» Work required
Output, please, exactly those lines of the listing that come before the line with "return p[r, c]", along with that line itself.

» Supplied information
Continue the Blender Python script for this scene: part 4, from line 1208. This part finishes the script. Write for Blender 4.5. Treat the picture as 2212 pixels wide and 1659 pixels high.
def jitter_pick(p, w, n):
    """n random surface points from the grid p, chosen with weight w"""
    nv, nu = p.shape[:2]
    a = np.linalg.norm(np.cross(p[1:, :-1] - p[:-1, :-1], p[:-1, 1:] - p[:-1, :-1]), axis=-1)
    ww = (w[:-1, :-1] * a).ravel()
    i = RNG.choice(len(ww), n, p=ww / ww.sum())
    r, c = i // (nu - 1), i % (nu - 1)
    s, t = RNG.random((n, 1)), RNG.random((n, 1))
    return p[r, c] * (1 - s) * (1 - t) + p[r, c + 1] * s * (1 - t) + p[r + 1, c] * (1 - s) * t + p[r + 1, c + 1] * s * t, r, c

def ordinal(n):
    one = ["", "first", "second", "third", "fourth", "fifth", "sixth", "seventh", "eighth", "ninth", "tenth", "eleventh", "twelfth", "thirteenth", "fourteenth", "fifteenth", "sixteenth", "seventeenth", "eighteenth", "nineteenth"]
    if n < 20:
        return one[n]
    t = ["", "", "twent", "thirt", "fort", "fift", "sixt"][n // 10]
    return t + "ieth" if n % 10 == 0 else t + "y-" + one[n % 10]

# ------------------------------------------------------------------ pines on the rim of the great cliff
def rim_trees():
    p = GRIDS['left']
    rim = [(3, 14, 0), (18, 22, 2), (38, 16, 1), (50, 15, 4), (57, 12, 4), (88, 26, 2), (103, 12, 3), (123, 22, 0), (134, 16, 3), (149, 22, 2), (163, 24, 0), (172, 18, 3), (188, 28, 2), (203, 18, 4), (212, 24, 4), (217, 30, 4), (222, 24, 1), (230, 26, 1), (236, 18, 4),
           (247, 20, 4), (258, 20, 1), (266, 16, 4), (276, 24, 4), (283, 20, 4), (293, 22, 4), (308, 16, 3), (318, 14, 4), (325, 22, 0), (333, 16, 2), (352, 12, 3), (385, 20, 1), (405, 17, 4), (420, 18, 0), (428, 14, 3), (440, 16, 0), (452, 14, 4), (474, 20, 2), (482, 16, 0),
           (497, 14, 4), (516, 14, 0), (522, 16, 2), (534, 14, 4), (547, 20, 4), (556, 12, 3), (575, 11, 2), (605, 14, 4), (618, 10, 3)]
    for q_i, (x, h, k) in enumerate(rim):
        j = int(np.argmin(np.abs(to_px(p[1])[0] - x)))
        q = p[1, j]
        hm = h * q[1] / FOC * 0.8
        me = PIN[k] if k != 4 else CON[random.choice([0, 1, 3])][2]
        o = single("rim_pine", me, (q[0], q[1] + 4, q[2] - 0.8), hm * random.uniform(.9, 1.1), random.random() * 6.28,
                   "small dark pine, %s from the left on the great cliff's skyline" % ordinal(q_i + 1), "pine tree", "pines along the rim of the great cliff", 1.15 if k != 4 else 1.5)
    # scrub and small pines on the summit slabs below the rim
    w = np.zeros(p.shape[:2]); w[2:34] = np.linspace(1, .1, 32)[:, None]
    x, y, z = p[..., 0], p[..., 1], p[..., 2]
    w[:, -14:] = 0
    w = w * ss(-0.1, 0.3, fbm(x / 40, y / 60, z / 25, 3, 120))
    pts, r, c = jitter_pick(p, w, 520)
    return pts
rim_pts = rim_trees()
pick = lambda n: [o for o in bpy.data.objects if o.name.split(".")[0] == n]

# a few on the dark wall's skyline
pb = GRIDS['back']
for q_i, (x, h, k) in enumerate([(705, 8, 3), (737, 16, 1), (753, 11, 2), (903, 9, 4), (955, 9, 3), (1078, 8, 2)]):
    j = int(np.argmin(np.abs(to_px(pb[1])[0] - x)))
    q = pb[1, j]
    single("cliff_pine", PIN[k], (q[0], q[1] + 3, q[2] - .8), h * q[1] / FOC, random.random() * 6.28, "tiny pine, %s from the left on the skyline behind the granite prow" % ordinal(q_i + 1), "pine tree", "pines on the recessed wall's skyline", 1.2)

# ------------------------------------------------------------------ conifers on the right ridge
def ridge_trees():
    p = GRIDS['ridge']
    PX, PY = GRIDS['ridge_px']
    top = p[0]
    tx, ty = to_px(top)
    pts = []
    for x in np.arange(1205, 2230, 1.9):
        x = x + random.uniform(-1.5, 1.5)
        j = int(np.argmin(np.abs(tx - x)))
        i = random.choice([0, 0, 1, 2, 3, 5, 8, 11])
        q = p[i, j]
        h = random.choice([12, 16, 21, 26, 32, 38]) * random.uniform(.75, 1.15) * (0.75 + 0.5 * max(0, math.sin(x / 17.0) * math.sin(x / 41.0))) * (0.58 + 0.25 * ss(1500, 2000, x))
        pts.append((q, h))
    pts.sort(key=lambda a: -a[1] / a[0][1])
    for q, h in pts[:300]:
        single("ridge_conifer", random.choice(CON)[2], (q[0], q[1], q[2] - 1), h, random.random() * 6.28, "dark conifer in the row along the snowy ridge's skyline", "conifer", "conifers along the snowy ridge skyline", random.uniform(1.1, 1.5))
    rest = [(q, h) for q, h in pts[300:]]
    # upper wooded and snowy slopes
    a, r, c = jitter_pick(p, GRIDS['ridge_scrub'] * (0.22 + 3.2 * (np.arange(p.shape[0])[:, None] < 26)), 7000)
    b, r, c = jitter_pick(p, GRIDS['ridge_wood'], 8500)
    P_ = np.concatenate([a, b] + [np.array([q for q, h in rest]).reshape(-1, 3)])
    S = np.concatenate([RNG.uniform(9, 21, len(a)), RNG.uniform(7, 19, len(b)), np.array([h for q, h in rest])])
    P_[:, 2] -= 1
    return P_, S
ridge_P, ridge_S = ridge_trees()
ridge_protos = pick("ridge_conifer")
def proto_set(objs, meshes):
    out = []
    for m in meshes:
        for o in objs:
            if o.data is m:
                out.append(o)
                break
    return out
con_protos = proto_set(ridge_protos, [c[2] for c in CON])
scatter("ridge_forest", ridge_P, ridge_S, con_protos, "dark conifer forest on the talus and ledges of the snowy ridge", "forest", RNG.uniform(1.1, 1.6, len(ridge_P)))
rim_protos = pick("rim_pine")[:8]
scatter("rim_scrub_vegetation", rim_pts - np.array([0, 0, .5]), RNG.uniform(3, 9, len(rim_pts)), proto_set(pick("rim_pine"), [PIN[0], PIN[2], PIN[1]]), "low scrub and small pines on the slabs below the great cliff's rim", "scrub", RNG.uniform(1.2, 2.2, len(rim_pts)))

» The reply
Continue the Blender Python script for this scene: part 4, from line 1208. This part finishes the script. Write for Blender 4.5. Treat the picture as 2212 pixels wide and 1659 pixels high.
def jitter_pick(p, w, n):
    """n random surface points from the grid p, chosen with weight w"""
    nv, nu = p.shape[:2]
    a = np.linalg.norm(np.cross(p[1:, :-1] - p[:-1, :-1], p[:-1, 1:] - p[:-1, :-1]), axis=-1)
    ww = (w[:-1, :-1] * a).ravel()
    i = RNG.choice(len(ww), n, p=ww / ww.sum())
    r, c = i // (nu - 1), i % (nu - 1)
    s, t = RNG.random((n, 1)), RNG.random((n, 1))
    return p[r, c] * (1 - s) * (1 - t) + p[r, c + 1] * s * (1 - t) + p[r + 1, c] * (1 - s) * t + p[r + 1, c + 1] * s * t, r, c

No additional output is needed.